Testo di Chiara Bucolo —
Lo spazio espositivo indipendente ALL, nuovo project space nel cuore della Vucciria di Palermo e ricavato da un ex magazzino, accoglie la sua seconda personale: dopo Spatial Politics di Erik Smith, artista concettuale il cui lavoro è incentrato sull’esplorazione dei siti urbani e sul riutilizzo di materiali di scarto, dal 15 Settembre al 12 Ottobre presenta “Zàbara e Zabàra” dell’artista Giulia Sofi.
‘Zàbara e Zabàra’ è un’espressione che il popolo siciliano ha inventato ‘per dire che una cosa, una convinzione, un’argomentazione vale l’altra apparentemente contraria’, come si legge in Occhio di capra di Leonardo Sciascia. Il titolo della mostra indica come la ricerca di Sofi si instauri nel solco della sperimentazione culturale proposta da ALL: attraverso uno studio antropologico e linguistico, l’artista riprende il rapporto ancestrale tra esseri viventi di diverse specie, ponendone al centro l’aspetto comunicativo e immaginifico. L’oralità è uno dei tramiti principali con cui esso viene espresso e tramandato – basti pensare alla varietà di nomi e nomignoli diversi dati agli animali anche in funzione apotropaica, rivestendo così creature paurose di un significato “positivo”, per allontanarne la paura (ad esempio il pipistrello chiamato “taddarita” ma anche “Sant’Antonio”).
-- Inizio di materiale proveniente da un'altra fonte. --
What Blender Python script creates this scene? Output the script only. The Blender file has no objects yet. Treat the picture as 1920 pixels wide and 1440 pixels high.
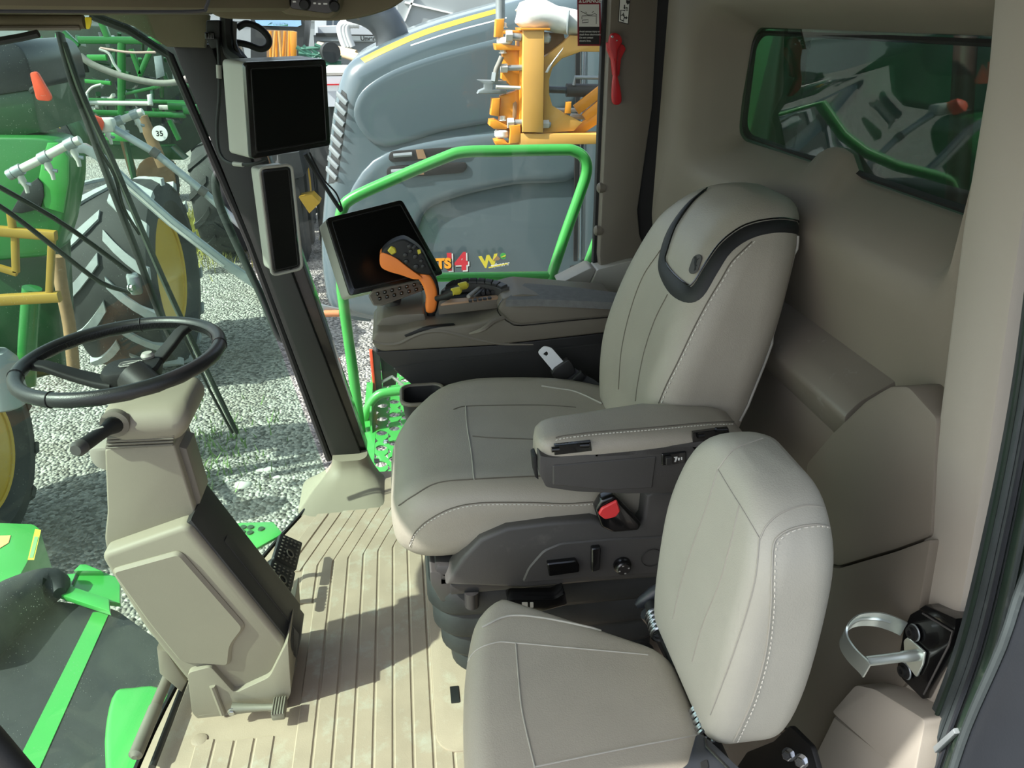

La lingua è il mezzo con cui non solo si comunica ma attraverso la quale si cercano e si sperimentano nuove modalità d’espressione, con la quale non solo si definisce il mondo, ma lo si inventa: definire un popolo significa crearne la propria versione, ma anche versioni speculari, opposte o personali a quello convenzionalmente esistente (‘in che modo allora il mio popolo chiamerebbe la lumaca e la ciliegia?’, come si legge nel comunicato).
Nella mostra di Sofi, il passaggio dal linguaggio impalpabile al testo fisico, “terroso”, si concretizza attraverso una torre composta da anelli, in cui si inseriscono delle schede contenenti le varie nomenclature regionali assegnate agli animali, la loro descrizione e la funzione attribuita – dal rospo sciamano ai presagi beneauguranti/maleauguranti della farfalla sfinge. L’elemento sonoro è materializzato in una traccia audio, in cui l’attore e artista Maziar Firouzi recita un testo scritto da Sofi: l’attenzione per il suono nella sua ricerca è espressa dall’uso di suoni onomatopeici inclusi nel racconto (ad esempio, il suono degli zoccoli di un cavallo riprodotto tramite lo schiocco della lingua sul palato).
In questa babele linguistica comunicano Zàbara e Zabàra, impersonate dall’artista stessa: ritraendosi in due immagini speculari, in cui la sua lingua è sostituita da una vera lingua di un bovino, Sofi evoca l’esistenza di un lessico animale e umano insieme, e di una conseguente trasformazione del sè, in cui l’immaginazione diviene la chiave per concepire modalità di trasmissione sempre diverse.
La babele ideale si fonde inoltre alla babele del mercato della Vucciria, le cui “incursioni” (sonore e non) all’interno dello spazio espositivo ne rendono i propri confini aperti, portando ad esiti sempre imprevedibili: il mondo reale, così come quello dell’artista, è un ambiente complesso, stratificato, “magico” e concreto allo stesso tempo. Un mondo in cui la magia delle creature che lo popolano, intesa come possibilità interpretativa dell’ambiente che si abita, non è altro che la magia delle lingue che lo connettono.